Se poi a questi fattori di ordine psicologico che, sebbene pretestuosi, nascono comunque dall’osservazione di oggettive realtà di fatto, ci aggiungiamo da un lato un (diffuso) scarso senso di appartenenza al Paese insieme ad una bassa fiducia nelle Istituzioni che lo rappresentano e, dall’altro, magari il calcolo politico fondato sul timore di scontentare gli evasori (che sono di solito oltre che numerosi pure influenti) insieme ad un’insufficiente percezione e valutazione dei danni sociali che l’evasione stessa produce e ad una diffusa mentalità per cui l’evasione fiscale “in una certa misura è tecnicamente accettabile quando addirittura non necessaria” (e alcuni economisti addirittura lo sostengono), capiamo bene il motivo dei ‘tentativi’ fatti negli ultimi anni in luogo di riforme serie e organiche.

E quindi, indipendentemente (o quasi) dalle ulteriori soluzioni tecniche che il Governo deciderà di adottare, la prima arma per sconfiggere l’evasione fiscale è innanzitutto quella di un maggiore amore e rispetto verso il nostro Paese che, una volta per tutte, dovremmo iniziare a riconoscere e ad apprezzare sentendocene parte unica ed integrante, anche al di là, appunto, delle nostre stesse singole realtà territoriali (e sarebbe ora dopo 150 anni) e dei nostri singoli interessi privati, ogni tanto anche comprimendoli a fronte di quelli collettivi.
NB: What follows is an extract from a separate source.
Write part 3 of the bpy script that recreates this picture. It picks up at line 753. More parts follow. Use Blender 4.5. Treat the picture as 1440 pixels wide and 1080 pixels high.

Successivamente anche un maggiore rispetto verso le nostre stesse Istituzioni (che dovrebbero fare altrettanto tra di loro) e anche verso noi stessi perché, in fin dei conti, non abbiamo nulla da invidiare a nessuno e da nessun punto di vista, e anche qui dovremmo possibilmente finirla di commiserarci e di guardare sempre agli altri paesi come se fossero migliori del Nostro. A chi però tutto questo dovesse sembrare troppo, potrebbe anche forse avere ragione, ma sicuramente adesso gli potrà essere più chiaro il motivo per cui in Italia il problema dell’evasione fiscale non è mai stato seriamente debellato.